1. Local min at x = -2.

1. We calculate the derivative: f ‘(x) = 2x + 4. This is zero at x = -2, so this is our critical point. To classify it, note that f”(x) = 2 > 0, so we have a local minimum.

1. No local min or max.

1. The derivative is f'(x) = 3x² + 9, which is never zero. This function is increasing everywhere, with no critical points.

1. Local min at x = -1.

1. The derivative is f'(x) = 4x³ + 4. This is zero at x = -1. The second derivative is f”(x) = 12x². This is positive everywhere, so our critical point is a local minimum.

1. Global min at x = 0. No global max.

1. The derivative is f'(x) = 2x, which is zero at x = 0. This is our critical point candidate.For x far away from zero, in either direction, the function goes very very large, so there is no global maximum. The point x = 0 is a global minimum.

1. Global max is at x = 5, and global min is at x = -2.
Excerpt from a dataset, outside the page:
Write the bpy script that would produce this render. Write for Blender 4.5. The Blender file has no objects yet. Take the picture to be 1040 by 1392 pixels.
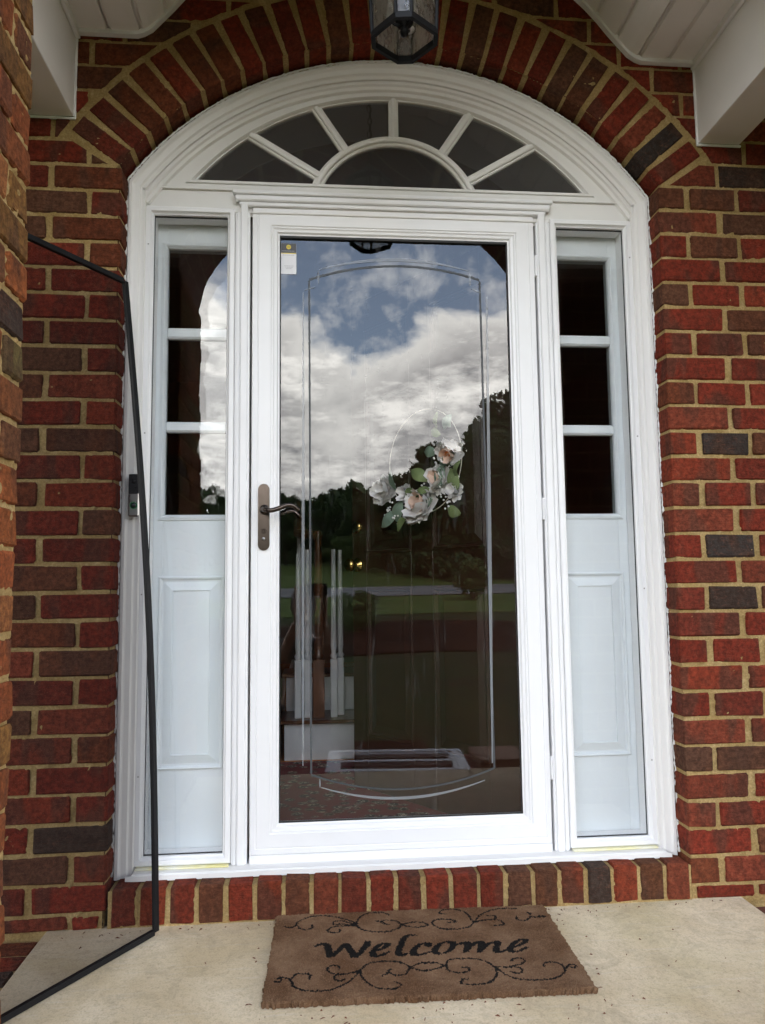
import bpy, bmesh, math, random
import numpy as np
from mathutils import Vector, Matrix
from math import sin, cos, pi, radians as rad, sqrt, atan2

# ------------------------------------------------------------------ camera, sky, sun, exposure
S = bpy.context.scene
COL = S.collection
RGT = Vector((0.9959847711, -0.0888072674, -0.0112962354))
UPV = Vector((0.0026817057, -0.0965293160, 0.9953265291))
FWD = Vector((0.0894826471, 0.9913603586, 0.0959035737))
CAM = Vector((-0.26331, -2.34088, 0.95003))
FPX = 1030.0
cd = bpy.data.cameras.new('camera'); cam = bpy.data.objects.new('camera', cd); COL.objects.link(cam)
cam.matrix_world = Matrix(((RGT.x, UPV.x, -FWD.x, CAM.x), (RGT.y, UPV.y, -FWD.y, CAM.y), (RGT.z, UPV.z, -FWD.z, CAM.z), (0, 0, 0, 1)))
cd.sensor_fit = 'VERTICAL'; cd.sensor_height = 24; cd.lens = FPX/1392*24
cd.clip_start = 0.01; cd.clip_end = 1500
S.camera = cam

SUN_EL, SUN_ROT = rad(52), rad(12)          # the sun stands behind the house, veiled by cloud
W = bpy.data.worlds.new('World'); S.world = W; W.use_nodes = True
nt = W.node_tree; N = nt.nodes; L = nt.links
N.clear()
def wn(t, **k):
    n = N.new(t)
    for a, b in k.items(): setattr(n, a, b)
    return n
def wmath(op, a, b=None, c=None, clamp=False):
    n = N.new('ShaderNodeMath'); n.operation = op; n.use_clamp = clamp
    for i, v in enumerate((a, b, c)):
        if v is None: continue
        if isinstance(v, (int, float)): n.inputs[i].default_value = v
        else: L.new(v, n.inputs[i])
    return n.outputs[0]
out = wn('ShaderNodeOutputWorld'); bg = wn('ShaderNodeBackground'); L.new(bg.outputs[0], out.inputs[0])
sky = wn('ShaderNodeTexSky', sky_type='NISHITA', sun_disc=False, sun_elevation=SUN_EL, sun_rotation=SUN_ROT, altitude=200, air_density=1.2, dust_density=0.7, ozone_density=1.5)
tc = wn('ShaderNodeTexCoord')
sep = wn('ShaderNodeSeparateXYZ'); L.new(tc.outputs['Generated'], sep.inputs[0])
mp = wn('ShaderNodeMapping'); L.new(tc.outputs['Generated'], mp.inputs[0]); mp.inputs['Scale'].default_value = (1, 1, 1.9); mp.inputs['Location'].default_value = (0.35, 0.1, 0.2)
n1 = wn('ShaderNodeTexNoise'); n1.inputs['Scale'].default_value = 3.6; n1.inputs['Detail'].default_value = 9; n1.inputs['Roughness'].default_value = 0.55; n1.inputs['Distortion'].default_value = 0.25; L.new(mp.outputs[0], n1.inputs[0])
n2 = wn('ShaderNodeTexNoise'); n2.inputs['Scale'].default_value = 7.5; n2.inputs['Detail'].default_value = 7; n2.inputs['Roughness'].default_value = 0.55; n2.inputs['Distortion'].default_value = 0.15
mp2 = wn('ShaderNodeMapping'); L.new(tc.outputs['Generated'], mp2.inputs[0]); mp2.inputs['Scale'].default_value = (1, 1, 2.6); mp2.inputs['Location'].default_value = (1.7, 0.3, 0.9); L.new(mp2.outputs[0], n2.inputs[0])
n3 = wn('ShaderNodeTexNoise'); n3.inputs['Scale'].default_value = 20; n3.inputs['Detail'].default_value = 7; n3.inputs['Roughness'].default_value = 0.65; n3.inputs['Distortion'].default_value = 0.15; L.new(tc.outputs['Generated'], n3.inputs[0])
el = sep.outputs[2]
# cumulus bank: thick low down, breaking up towards its top edge
band = wmath('SUBTRACT', 0.345, el)
dens = wmath('ADD', wmath('MULTIPLY', band, 2.6), wmath('MULTIPLY', wmath('SUBTRACT', n1.outputs[0], 0.5), 1.5))
cum = wmath('MULTIPLY', dens, 9.0, clamp=True)
wisp = wmath('MULTIPLY', wmath('SUBTRACT', n3.outputs[0], 0.47), 3.6, clamp=True)
wisp = wmath('ADD', wmath('MULTIPLY', wisp, 0.48), 0.07)
cover = wmath('MAXIMUM', cum, wisp)
# light and dark inside the clouds
n4 = wn('ShaderNodeTexNoise'); n4.inputs['Scale'].default_value = 24; n4.inputs['Detail'].default_value = 7; n4.inputs['Roughness'].default_value = 0.65; L.new(mp2.outputs[0], n4.inputs[0])
lit = wmath('MULTIPLY', wmath('SUBTRACT', wmath('ADD', wmath('MULTIPLY', n2.outputs[0], .60), wmath('MULTIPLY', n4.outputs[0], .40)), 0.41), 5.2, clamp=True)
edge = wmath('SUBTRACT', 1.0, wmath('MULTIPLY', dens, 2.2, clamp=True))
lit = wmath('MAXIMUM', lit, wmath('MULTIPLY', edge, 0.95))
ramp = wn('ShaderNodeMixRGB'); ramp.inputs[1].default_value = (10.8, 10.9, 11.4, 1); ramp.inputs[2].default_value = (50, 49, 46.5, 1)
L.new(lit, ramp.inputs[0])
sk = wn('ShaderNodeMixRGB', blend_type='MULTIPLY'); sk.inputs[0].default_value = 1; L.new(sky.outputs[0], sk.inputs[1]); sk.inputs[2].default_value = (2.9, 2.85, 2.9, 1)
mx = wn('ShaderNodeMixRGB'); L.new(cover, mx.inputs[0]); L.new(sk.outputs[0], mx.inputs[1]); L.new(ramp.outputs[0], mx.inputs[2])
L.new(mx.outputs[0], bg.inputs[0]); bg.inputs[1].default_value = 0.15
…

1. The derivative is f'(x) = 3x², which is zero at x = 0. The point x = 0 is inside our interval, so it is our critical point candidate for global max/min. There is only one critical point, so it is obvious that max, or min, or both, occur on the boundary. The boundary points are x = -2 and x = 5, and these are our other candidates. We compare the values of all of them:

a. f(0) = 2

b. f(-2) = -6

c. f(5) = 127                                                                                                                                                                                                                                                                                                                         Global max is at x = 5, and global min is at x = -2. Note that the critical point x = 0 is neither in     this case.